* Exercise: Print the listing in its entirety and exactly, leaving out images.

* Data provided:

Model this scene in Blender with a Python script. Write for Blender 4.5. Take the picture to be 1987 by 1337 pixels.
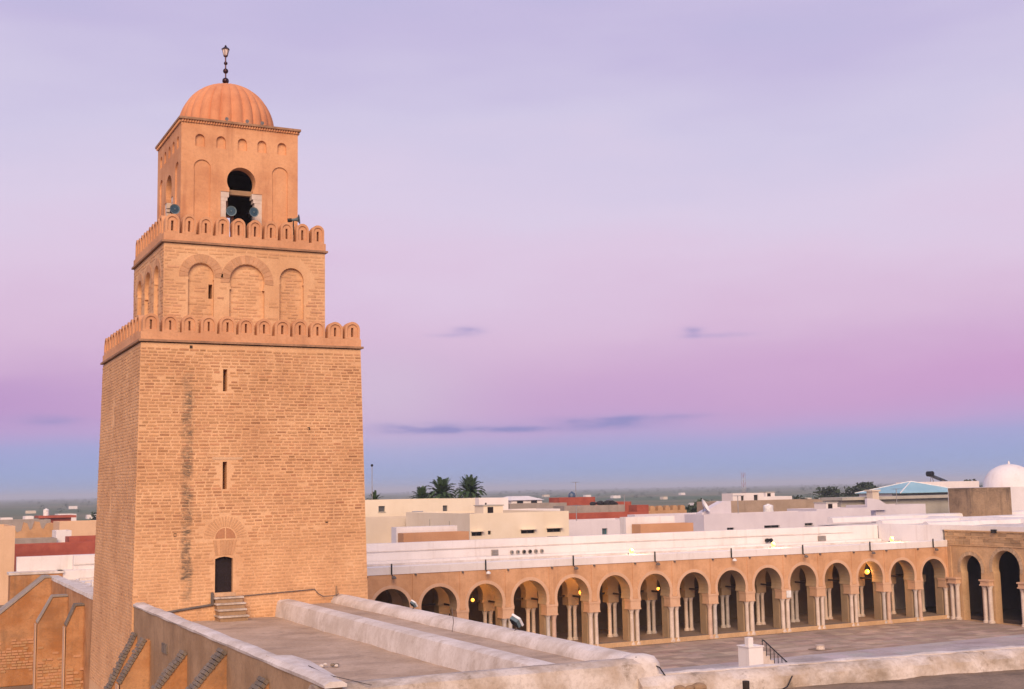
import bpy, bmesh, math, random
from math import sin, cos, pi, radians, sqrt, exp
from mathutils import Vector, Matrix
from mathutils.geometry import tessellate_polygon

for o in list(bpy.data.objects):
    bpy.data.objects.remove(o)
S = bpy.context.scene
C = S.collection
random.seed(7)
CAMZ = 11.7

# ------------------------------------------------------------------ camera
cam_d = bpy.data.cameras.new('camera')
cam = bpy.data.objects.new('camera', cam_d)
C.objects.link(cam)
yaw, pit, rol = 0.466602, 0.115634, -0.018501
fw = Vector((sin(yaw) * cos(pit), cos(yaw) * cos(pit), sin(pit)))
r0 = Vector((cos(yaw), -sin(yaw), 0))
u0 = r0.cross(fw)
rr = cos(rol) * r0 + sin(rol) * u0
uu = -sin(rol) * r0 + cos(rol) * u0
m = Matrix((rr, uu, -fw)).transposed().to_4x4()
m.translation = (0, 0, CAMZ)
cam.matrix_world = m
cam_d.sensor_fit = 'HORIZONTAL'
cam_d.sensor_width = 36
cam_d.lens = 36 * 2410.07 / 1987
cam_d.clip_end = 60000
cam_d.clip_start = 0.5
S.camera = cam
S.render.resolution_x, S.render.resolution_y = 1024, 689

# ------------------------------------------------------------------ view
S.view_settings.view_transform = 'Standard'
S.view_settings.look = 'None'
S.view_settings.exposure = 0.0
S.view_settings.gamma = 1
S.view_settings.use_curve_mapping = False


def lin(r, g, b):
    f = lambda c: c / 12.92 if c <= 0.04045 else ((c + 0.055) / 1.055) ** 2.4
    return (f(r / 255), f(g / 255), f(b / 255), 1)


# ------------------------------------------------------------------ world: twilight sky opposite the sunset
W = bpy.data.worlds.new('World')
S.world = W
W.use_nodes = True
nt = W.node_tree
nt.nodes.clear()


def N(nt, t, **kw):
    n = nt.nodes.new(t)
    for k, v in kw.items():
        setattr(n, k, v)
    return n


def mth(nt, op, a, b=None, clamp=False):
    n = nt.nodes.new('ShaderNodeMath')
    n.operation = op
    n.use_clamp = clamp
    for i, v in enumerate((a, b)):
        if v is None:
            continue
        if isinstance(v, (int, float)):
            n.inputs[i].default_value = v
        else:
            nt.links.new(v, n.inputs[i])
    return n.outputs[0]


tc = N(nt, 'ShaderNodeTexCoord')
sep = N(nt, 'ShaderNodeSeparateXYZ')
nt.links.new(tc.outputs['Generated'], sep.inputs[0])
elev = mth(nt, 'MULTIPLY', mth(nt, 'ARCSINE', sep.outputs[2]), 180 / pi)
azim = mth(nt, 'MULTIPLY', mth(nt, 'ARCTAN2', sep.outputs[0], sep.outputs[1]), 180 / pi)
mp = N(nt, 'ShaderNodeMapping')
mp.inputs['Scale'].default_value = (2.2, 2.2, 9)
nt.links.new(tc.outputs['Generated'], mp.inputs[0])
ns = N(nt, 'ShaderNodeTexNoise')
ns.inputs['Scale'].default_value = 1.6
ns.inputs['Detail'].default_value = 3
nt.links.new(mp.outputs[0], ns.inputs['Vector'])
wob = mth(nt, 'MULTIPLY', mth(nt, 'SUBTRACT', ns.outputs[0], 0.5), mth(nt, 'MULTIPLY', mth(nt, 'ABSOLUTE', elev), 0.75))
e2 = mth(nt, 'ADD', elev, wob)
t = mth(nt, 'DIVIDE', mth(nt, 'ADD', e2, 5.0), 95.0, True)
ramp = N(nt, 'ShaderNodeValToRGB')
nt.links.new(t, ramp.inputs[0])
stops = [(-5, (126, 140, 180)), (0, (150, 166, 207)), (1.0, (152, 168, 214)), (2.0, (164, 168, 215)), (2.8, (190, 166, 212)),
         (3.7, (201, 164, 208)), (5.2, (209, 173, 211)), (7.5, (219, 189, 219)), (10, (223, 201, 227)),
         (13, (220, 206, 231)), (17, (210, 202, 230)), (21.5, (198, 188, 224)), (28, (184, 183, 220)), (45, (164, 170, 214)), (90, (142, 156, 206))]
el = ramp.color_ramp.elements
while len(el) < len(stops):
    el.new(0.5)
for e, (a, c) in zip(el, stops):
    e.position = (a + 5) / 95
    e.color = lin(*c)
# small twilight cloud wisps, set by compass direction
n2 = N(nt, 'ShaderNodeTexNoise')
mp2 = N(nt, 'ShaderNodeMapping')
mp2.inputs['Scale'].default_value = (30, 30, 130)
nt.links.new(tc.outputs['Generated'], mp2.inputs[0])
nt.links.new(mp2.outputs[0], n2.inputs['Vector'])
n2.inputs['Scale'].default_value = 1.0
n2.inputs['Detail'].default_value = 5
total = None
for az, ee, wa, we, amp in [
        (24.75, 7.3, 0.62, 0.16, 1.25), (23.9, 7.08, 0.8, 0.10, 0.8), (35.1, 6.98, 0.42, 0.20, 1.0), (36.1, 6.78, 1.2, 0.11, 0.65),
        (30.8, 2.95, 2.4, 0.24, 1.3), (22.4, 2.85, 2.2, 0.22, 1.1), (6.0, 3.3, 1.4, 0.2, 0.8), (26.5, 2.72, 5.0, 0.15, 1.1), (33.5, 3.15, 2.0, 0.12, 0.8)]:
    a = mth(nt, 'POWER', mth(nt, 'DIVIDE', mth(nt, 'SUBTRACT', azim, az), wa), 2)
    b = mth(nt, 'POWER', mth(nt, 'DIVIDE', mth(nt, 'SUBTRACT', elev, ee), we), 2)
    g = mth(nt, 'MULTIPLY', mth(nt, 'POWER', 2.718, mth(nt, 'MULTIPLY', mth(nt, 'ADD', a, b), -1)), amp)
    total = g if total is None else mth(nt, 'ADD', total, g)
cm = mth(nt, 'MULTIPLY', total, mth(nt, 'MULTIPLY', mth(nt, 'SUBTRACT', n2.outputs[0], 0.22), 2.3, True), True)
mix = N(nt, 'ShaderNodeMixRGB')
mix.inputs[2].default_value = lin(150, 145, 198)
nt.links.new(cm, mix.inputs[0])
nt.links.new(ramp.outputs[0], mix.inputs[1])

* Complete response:
Model this scene in Blender with a Python script. Write for Blender 4.5. Take the picture to be 1987 by 1337 pixels.
import bpy, bmesh, math, random
from math import sin, cos, pi, radians, sqrt, exp
from mathutils import Vector, Matrix
from mathutils.geometry import tessellate_polygon

for o in list(bpy.data.objects):
    bpy.data.objects.remove(o)
S = bpy.context.scene
C = S.collection
random.seed(7)
CAMZ = 11.7

# ------------------------------------------------------------------ camera
cam_d = bpy.data.cameras.new('camera')
cam = bpy.data.objects.new('camera', cam_d)
C.objects.link(cam)
yaw, pit, rol = 0.466602, 0.115634, -0.018501
fw = Vector((sin(yaw) * cos(pit), cos(yaw) * cos(pit), sin(pit)))
r0 = Vector((cos(yaw), -sin(yaw), 0))
u0 = r0.cross(fw)
rr = cos(rol) * r0 + sin(rol) * u0
uu = -sin(rol) * r0 + cos(rol) * u0
m = Matrix((rr, uu, -fw)).transposed().to_4x4()
m.translation = (0, 0, CAMZ)
cam.matrix_world = m
cam_d.sensor_fit = 'HORIZONTAL'
cam_d.sensor_width = 36
cam_d.lens = 36 * 2410.07 / 1987
cam_d.clip_end = 60000
cam_d.clip_start = 0.5
S.camera = cam
S.render.resolution_x, S.render.resolution_y = 1024, 689

# ------------------------------------------------------------------ view
S.view_settings.view_transform = 'Standard'
S.view_settings.look = 'None'
S.view_settings.exposure = 0.0
S.view_settings.gamma = 1
S.view_settings.use_curve_mapping = False


def lin(r, g, b):
    f = lambda c: c / 12.92 if c <= 0.04045 else ((c + 0.055) / 1.055) ** 2.4
    return (f(r / 255), f(g / 255), f(b / 255), 1)


# ------------------------------------------------------------------ world: twilight sky opposite the sunset
W = bpy.data.worlds.new('World')
S.world = W
W.use_nodes = True
nt = W.node_tree
nt.nodes.clear()


def N(nt, t, **kw):
    n = nt.nodes.new(t)
    for k, v in kw.items():
        setattr(n, k, v)
    return n


def mth(nt, op, a, b=None, clamp=False):
    n = nt.nodes.new('ShaderNodeMath')
    n.operation = op
    n.use_clamp = clamp
    for i, v in enumerate((a, b)):
        if v is None:
            continue
        if isinstance(v, (int, float)):
            n.inputs[i].default_value = v
        else:
            nt.links.new(v, n.inputs[i])
    return n.outputs[0]


tc = N(nt, 'ShaderNodeTexCoord')
sep = N(nt, 'ShaderNodeSeparateXYZ')
nt.links.new(tc.outputs['Generated'], sep.inputs[0])
elev = mth(nt, 'MULTIPLY', mth(nt, 'ARCSINE', sep.outputs[2]), 180 / pi)
azim = mth(nt, 'MULTIPLY', mth(nt, 'ARCTAN2', sep.outputs[0], sep.outputs[1]), 180 / pi)
mp = N(nt, 'ShaderNodeMapping')
mp.inputs['Scale'].default_value = (2.2, 2.2, 9)
nt.links.new(tc.outputs['Generated'], mp.inputs[0])
ns = N(nt, 'ShaderNodeTexNoise')
ns.inputs['Scale'].default_value = 1.6
ns.inputs['Detail'].default_value = 3
nt.links.new(mp.outputs[0], ns.inputs['Vector'])
wob = mth(nt, 'MULTIPLY', mth(nt, 'SUBTRACT', ns.outputs[0], 0.5), mth(nt, 'MULTIPLY', mth(nt, 'ABSOLUTE', elev), 0.75))
e2 = mth(nt, 'ADD', elev, wob)
t = mth(nt, 'DIVIDE', mth(nt, 'ADD', e2, 5.0), 95.0, True)
ramp = N(nt, 'ShaderNodeValToRGB')
nt.links.new(t, ramp.inputs[0])
stops = [(-5, (126, 140, 180)), (0, (150, 166, 207)), (1.0, (152, 168, 214)), (2.0, (164, 168, 215)), (2.8, (190, 166, 212)),
         (3.7, (201, 164, 208)), (5.2, (209, 173, 211)), (7.5, (219, 189, 219)), (10, (223, 201, 227)),
         (13, (220, 206, 231)), (17, (210, 202, 230)), (21.5, (198, 188, 224)), (28, (184, 183, 220)), (45, (164, 170, 214)), (90, (142, 156, 206))]
el = ramp.color_ramp.elements
while len(el) < len(stops):
    el.new(0.5)
for e, (a, c) in zip(el, stops):
    e.position = (a + 5) / 95
    e.color = lin(*c)
# small twilight cloud wisps, set by compass direction
n2 = N(nt, 'ShaderNodeTexNoise')
mp2 = N(nt, 'ShaderNodeMapping')
mp2.inputs['Scale'].default_value = (30, 30, 130)
nt.links.new(tc.outputs['Generated'], mp2.inputs[0])
nt.links.new(mp2.outputs[0], n2.inputs['Vector'])
n2.inputs['Scale'].default_value = 1.0
n2.inputs['Detail'].default_value = 5
total = None
for az, ee, wa, we, amp in [
        (24.75, 7.3, 0.62, 0.16, 1.25), (23.9, 7.08, 0.8, 0.10, 0.8), (35.1, 6.98, 0.42, 0.20, 1.0), (36.1, 6.78, 1.2, 0.11, 0.65),
        (30.8, 2.95, 2.4, 0.24, 1.3), (22.4, 2.85, 2.2, 0.22, 1.1), (6.0, 3.3, 1.4, 0.2, 0.8), (26.5, 2.72, 5.0, 0.15, 1.1), (33.5, 3.15, 2.0, 0.12, 0.8)]:
    a = mth(nt, 'POWER', mth(nt, 'DIVIDE', mth(nt, 'SUBTRACT', azim, az), wa), 2)
    b = mth(nt, 'POWER', mth(nt, 'DIVIDE', mth(nt, 'SUBTRACT', elev, ee), we), 2)
    g = mth(nt, 'MULTIPLY', mth(nt, 'POWER', 2.718, mth(nt, 'MULTIPLY', mth(nt, 'ADD', a, b), -1)), amp)
    total = g if total is None else mth(nt, 'ADD', total, g)
cm = mth(nt, 'MULTIPLY', total, mth(nt, 'MULTIPLY', mth(nt, 'SUBTRACT', n2.outputs[0], 0.22), 2.3, True), True)
mix = N(nt, 'ShaderNodeMixRGB')
mix.inputs[2].default_value = lin(150, 145, 198)
nt.links.new(cm, mix.inputs[0])
nt.links.new(ramp.outputs[0], mix.inputs[1])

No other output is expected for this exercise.